The launch of Oobit in Colombia represents more than just another market entry; it reflects a broader transformation in how digital assets are perceived and used across Latin America.
This development comes at a time when Colombia has emerged as one of the most stablecoin-heavy markets globally, with the Colombian peso ranking second in centralized exchange stablecoin purchases.
Such data highlights the country’s growing reliance on dollar-backed digital assets as a hedge against local currency volatility and as a practical tool for remittances.
Brazil’s experience provides a compelling preview of what Colombia might expect. Since Oobit’s launch there in late 2024, the platform has recorded over 200% growth in activity, with active users spending an average of $400 per month across 20 transactions.
These payments are not limited to niche categories but span everyday needs: 35% of transactions go to grocery stores, 8.8% to restaurants, and 7.2% to miscellaneous food outlets.
In Brazil, adoption has even extended to beauty salons, gas stations, and electronics retailers, demonstrating that crypto payments are becoming a mainstream alternative to cash and traditional banking.
Colombia’s macroeconomic conditions make it fertile ground for similar adoption.
Persistent peso volatility and heavy reliance on remittances have conditioned households to think in terms of digital dollars.
Stablecoins, particularly USDT, have become the dominant entry point for Colombian users, offering a reliable store of value and a seamless way to transact.
Oobit’s entry into this environment is timely, as it allows consumers to bypass traditional banking off-ramps and spend crypto directly at merchants through Visa-linked systems accepted worldwide
The LATAM Framework’s extension to Global Market
The implications of this expansion extend beyond Colombia and Brazil.
Latin America is increasingly positioning itself as a global leader in the real-world utility of digital assets.
Oobit’s CEO, Amram Adar, has emphasized that crypto in the region is no longer just an investment vehicle but a primary means of paying for essentials like groceries and healthcare.
This shift challenges the narrative that cryptocurrencies are primarily speculative assets and instead highlights their role in financial inclusion and everyday commerce.

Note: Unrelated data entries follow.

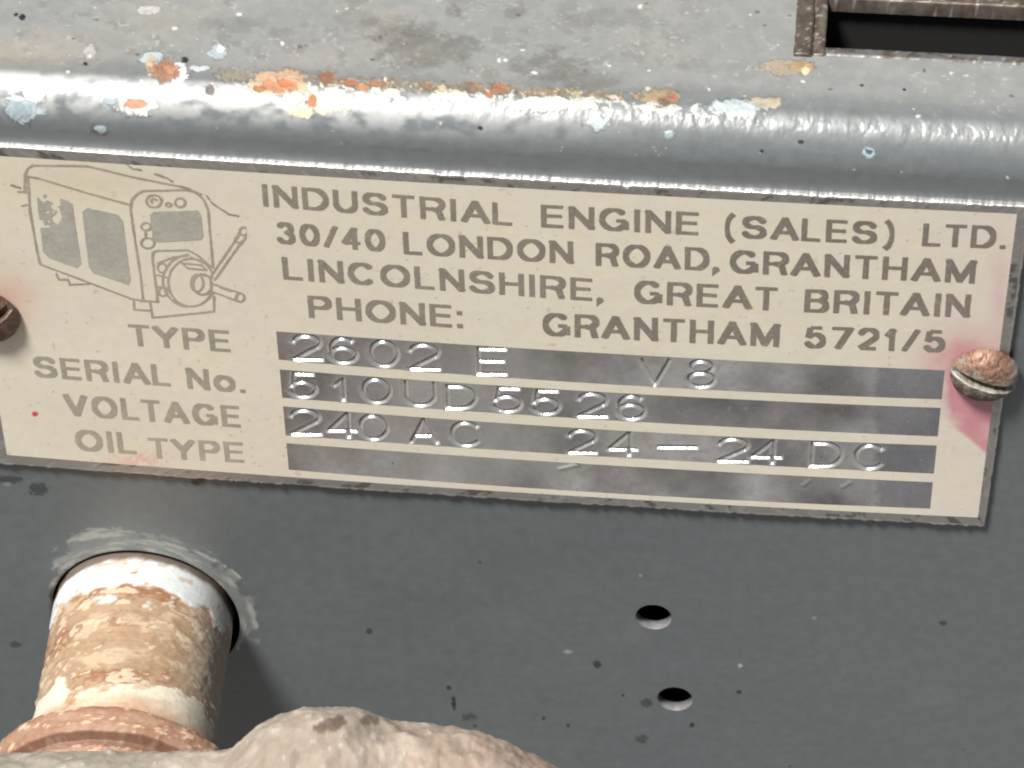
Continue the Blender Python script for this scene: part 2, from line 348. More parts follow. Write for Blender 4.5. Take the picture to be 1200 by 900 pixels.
rough_bar('frame_jamb', SX0 - 2.5, SX0 - .05, SY0 - 0.6, SY1 + 4, ZT - .3, ZT + .55, (.13, .105, .085), sl, sd=3, amp=.22)
rough_bar('inner_jamb', SX0, SX0 + 1.7, SY0 - .3, SY1 + 4, ZT - 2, ZT + .30, (.18, .155, .13), sl, sd=5)
rough_bar('frame_rail', SX0 + 1.72, XE, SY0 - .3, SY0 + 1.9, ZT - 2, ZT + .22, (.17, .175, .175), sl, sd=9, b=.7, amp=.05)
rough_bar('frame_rail', SX0 + 1.72, XE, SY1, SY1 + 4, ZT - 2, ZT + .40, (.16, .135, .115), sl, sd=13)
rough_bar('frame_jamb', XE + .05, XE + 2.5, SY0 - .6, SY1 + 4, ZT - .3, ZT + .5, (.2, .16, .12), sl, sd=19)
vv, ff = box(SX0 + 1.0, XE - .1, SY0 + .8, SY1 + 1.2, ZT - 16, ZT - 0.35)
polys('slot_well', vv, [f for i, f in enumerate(ff) if i != 5], m_inner, sl)

# ------------------------------------------------------------------ nameplate
YP = -0.95                              # front face of the plate
plate = empty('nameplate', (float(P(560, 590)[0]), 0, float(P(560, 590)[1])), 'cream enamelled metal nameplate with engine drawing, company lettering and stamped grey fields', 'nameplate')
def curve(pts):
    x, y = zip(*pts); c = np.polyfit(x, y, 2 if len(pts) > 2 else 1); return lambda q: np.polyval(c, q)
vline = lambda p, q: (lambda y: p[0] + (y - p[1]) * (q[0] - p[0]) / (q[1] - p[1]))
top_c = curve([(-80, 166.5), (0, 171.5), (300, 189), (780, 221), (1209, 242)])
bot_c = curve([(-14, 543), (0, 544), (330, 567), (600, 585), (760, 597), (900, 605), (1154, 617)])
lef_l = vline((-80, 167), (-14, 543)); rig_l = vline((1209, 242), (1154, 618))
KR = [curve([(-52, 180), (0, 183), (300, 200), (780, 232), (1192, 250)]),
      curve([(323.7, 388.3), (750, 416.5), (1107, 434)]), curve([(326.2, 421.3), (750, 452.5), (1105, 468)]),
      curve([(328, 433), (750, 462), (1102, 478)]), curve([(330.3, 466), (750, 494.5), (1099, 511.5)]),
      curve([(332.8, 476.3), (750, 506), (1097, 522)]), curve([(335.4, 510), (750, 537.5), (1095, 555)]),
      curve([(337, 519.5), (750, 547.5), (1093, 565.2)]), curve([(340, 550.5), (750, 580), (1090, 596)]),
      curve([(0, 533), (342, 557.5), (760, 588), (1146, 606)])]
KC = [vline((-52, 181), (8, 532)), vline((323.7, 388.3), (338.8, 553)), vline((1107.2, 434), (1090, 596)), vline((1192, 250), (1146, 606))]
def node(rc, cl, a, cl2):
    """photo pixel where row curve rc meets the column line a of the way from cl to cl2"""
    y = rc(600 + 0 * a)
    for _ in range(4):
        x = cl(y) * (1 - a) + cl2(y) * a; y = rc(x)
    return x, y
def patch(r0, r1, c0, c1, nr, nc, Yp, e0=0.0, e1=1.0):
    a = np.linspace(0, 1, nc)
    xa, ya = node(r0, c0, a, c1); xb, yb_ = node(r1, c0, a, c1)
    t = np.linspace(0, 1, nr)[:, None]
    px = xa * (1 - t) + xb * t; py = ya * (1 - t) + yb_ * t
    x, z = P(px, py, Yp)
    return px, py, x, z
# aluminium body: border at plate height, sunk floor under the enamel
NB = 900
a = np.linspace(0, 1, NB)
def jag(x, s, k): return (fbm(x * 1.7, x * 0 + s, s, 4) - .5) * k
strips = []
alu_lin = (0.50, 0.50, 0.50)
def strip(outer, inner, s):
    """outer/inner (n,2) photo pixels along an edge -> bevelled border with the plate's thickness"""
    ox, oz = P(outer[:, 0], outer[:, 1], YP); ix, iz = P(inner[:, 0], inner[:, 1], YP)
    t = np.cumsum(np.hypot(np.gradient(ox), np.gradient(oz)))
    nx = ox - ix; nz_ = oz - iz; ln = np.hypot(nx, nz_); nx /= ln; nz_ /= ln
    j = jag(t, s, .16) - .10 * ss(.62, .66, fbm(t * .5, t * 0, s + 3, 3))
    rows = []; yv = []
    for f, yy in ((1.0, -0.02), (1.0, YP + .18), (.93, YP + .06), (.80, YP + .015)):
        w = ln * 1.0
        off = {1.0: 0, .93: -.12, .80: -.34}[f]
        bur = (.20 if s == 25 else .12) * ss(.40, .62, fbm(t * 1.1, t * 0 + 3.3, s + 21, 4)) if f == .93 else 0
        rows.append(np.stack([ox + nx * (off + j), np.full(len(ox), yy) - bur, oz + nz_ * (off + j)], -1))
    for f in (.7, .5, .3, .12, -.3):
        rows.append(np.stack([ix + nx * ln * f, YP + .01 * (fbm(t * .9, t * 0 + f * 9, s + 8, 3) - .5) + 0 * t, iz + nz_ * ln * f], -1))
    G = np.array(rows); T = np.broadcast_to(t, G.shape[:2]); Rw = np.arange(len(rows))[:, None] + 0 * T
    c = np.ones(G.shape) * np.array((.55, .55, .55))
    nn = fbm(T * .45, Rw * .22, s + 11, 5); n5 = fbm(T * 1.3, Rw * .4, s + 13, 3)
    face = (Rw > 3.5)
    c = np.where(face[..., None], np.array((.44, .435, .42)), c)
    c = mixc(c, (.16, .15, .135), ss(.62, .67, nn) * .8 * face); c = mixc(c, (.62, .61, .58), ss(.58, .70, n5) * .5)
    c = mixc(c, (.72, .72, .72), (Rw < 1.5))
    ro = np.where(face, .5, .38) + 0 * T
    return G, c, ro
n_t = 1100
aa = np.linspace(0, 1, n_t); xt = node(top_c, lef_l, aa, rig_l); xi = node(KR[0], KC[0], aa, KC[3])
xb_ = node(bot_c, lef_l, aa, rig_l); xj = node(KR[9], KC[0], aa, KC[3])
ay = np.linspace(0, 1, 420)
def along(l, c0, c1):
    y0 = c0(l(300.0)); y1 = c1(l(560.0)); yy = y0 + (y1 - y0) * ay; return np.stack([l(yy), yy], -1)
parts = [(np.stack(xt, -1), np.stack(xi, -1), 5, False), (np.stack(xb_, -1), np.stack(xj, -1), 25, True),
         (along(rig_l, top_c, bot_c), along(KC[3], KR[0], KR[9]), 45, False), (along(lef_l, top_c, bot_c), along(KC[0], KR[0], KR[9]), 65, True)]
VV = []; QQ = []; CC = []; RR = []; base = 0
for outp, inp, s, flip in parts:
    G, c, ro = strip(outp, inp, s); q = gridq(G.shape[0], G.shape[1])
    if not flip: q = q[:, ::-1]
    VV.append(G.reshape(-1, 3)); CC.append(c.reshape(-1, 3)); RR.append(ro.ravel()); QQ.append(q + base); base += G.shape[0] * G.shape[1]
quads('plate_border', np.concatenate(VV), np.concatenate(QQ), m_alu, plate, np.concatenate(CC), np.concatenate(RR))
fx, fz = P(np.array([-60, 1196, 1150, -2]), np.array([176, 246, 610, 538]), YP)
polys('plate_core', [(fx[i], y, fz[i]) for y in (-.05, -.55) for i in range(4)], [(4, 5, 6, 7), (0, 3, 2, 1), (0, 1, 5, 4), (1, 2, 6, 5), (2, 3, 7, 6), (3, 0, 4, 7)], m_edge, plate)

# enamel coat: cream sheet with four openings
YE = YP - 0.035
V_, Q_, C_ = [], [], []; base = 0
CREAM = np.array((0.70, 0.655, 0.55))
rs = [0, 1, 2, 3, 4, 5, 6, 7, 8, 9]
NCs = (190, 400, 60); NRs = (110, 18, 6, 18, 6, 18, 6, 18, 6)
for ci in range(3):
    for ri in range(9):
        if ci == 1 and ri in (1, 3, 5, 7): continue
        px, py, x, z = patch(KR[ri], KR[ri + 1], KC[ci], KC[ci + 1], NRs[ri] + 1, NCs[ci] + 1, YE)
        n = fbm(x * .05, z * .07, 201, 4); nf = fbm(x * .4, z * .4, 203, 4); nd = fbm(x * 2.2, z * 2.2, 205, 3)
        c = np.ones(px.shape + (3,)) * CREAM * (0.95 + .10 * n[..., None])
        c = mixc(c, (.74, .66, .48), ss(.5, .7, nf) * .3)
        c = mixc(c, (.64, .56, .40), np.exp(-(((px - 90) / 90) ** 2 + ((py - 215) / 30) ** 2)) * .6)
        c = mixc(c, (.66, .58, .52), ss(1000, 1180, px) * .5)
        pk = np.exp(-(((px - 1130) / 46) ** 2 + ((py - 425) / 34) ** 2)) + 1.0 * ss(1100, 1124, px + (nf - .5) * 14) * ss(425, 450, py) * ss(4, -4, py - 494 - (px - 1112) * .85 + (nf - .5) * 8)
        c = mixc(c, (.58, .25, .29), np.clip(pk * (.9 + .8 * (nf - .5)), 0, .95))
        c = mixc(c, (.62, .42, .42), np.exp(-(((px - 1172) / 12) ** 2 + ((py - 355) / 60) ** 2)) * .6)
        c = mixc(c, (.66, .42, .34), np.exp(-(((px - 6) / 36) ** 2 + ((py - 352) / 34) ** 2)) * (.5 + nf * .5))
        c = mixc(c, (.72, .43, .38), np.exp(-(((px - 165) / 34) ** 2 + ((py - 539) / 10) ** 2)) * .9 * ss(.35, .6, nd))
        c = mixc(c, (.62, .04, .05), ss(4.6, 3.2, np.hypot(px - 41, (py - 485) * 1.3)))
        nq = fbm(x * 1.1, z * 1.1, 207, 3); c = mixc(c, (.45, .38, .26), ss(.79, .84, nq) * .5)
        c = mixc(c, (.26, .23, .19), ss(.86, .89, nd) * .7)
        V_.append(np.stack([x, np.full_like(x, YE) + (nf - .5) * .02, z], -1).reshape(-1, 3)); C_.append(c.reshape(-1, 3)); Q_.append(gridq(*px.shape)[:, ::-1] * 1 + base); base += px.size
quads('enamel_coat', np.concatenate(V_), np.concatenate(Q_), m_cream, plate, np.concatenate(C_))

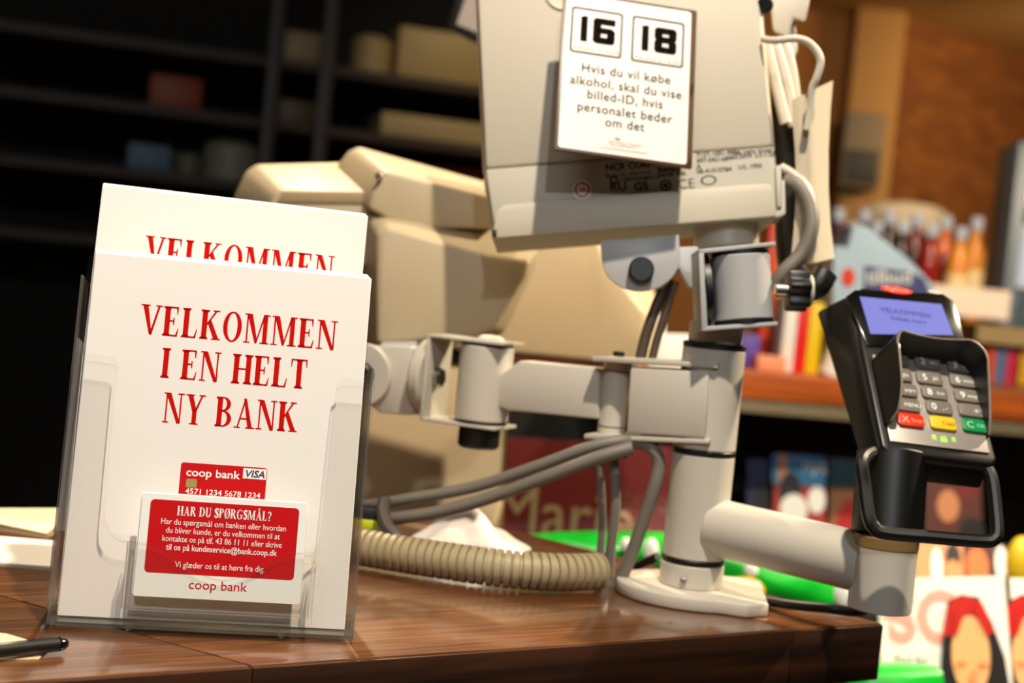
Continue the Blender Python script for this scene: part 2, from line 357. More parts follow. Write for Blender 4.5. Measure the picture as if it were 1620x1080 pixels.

Globally, Oobit’s expansion signals a growing recognition of stablecoins as a cornerstone of digital finance.
The stablecoin market has surged from $243 billion to over $322 billion in just a year, reflecting rising demand across emerging markets.
Companies like Meta and MoneyGram have also chosen Colombia as a testing ground for stablecoin-based payouts and remittance apps, underscoring the country’s strategic importance in the global digital payments landscape
For the global market, the rise of platforms like Oobit demonstrates how crypto payments can bridge gaps in financial infrastructure, particularly in regions with volatile currencies and limited banking access.
The ability to spend digital assets directly at merchants without conversion into fiat currency reduces friction, lowers costs, and enhances accessibility.
As adoption spreads, it could reshape cross-border commerce, remittances, and even the way multinational corporations approach payments in emerging economies.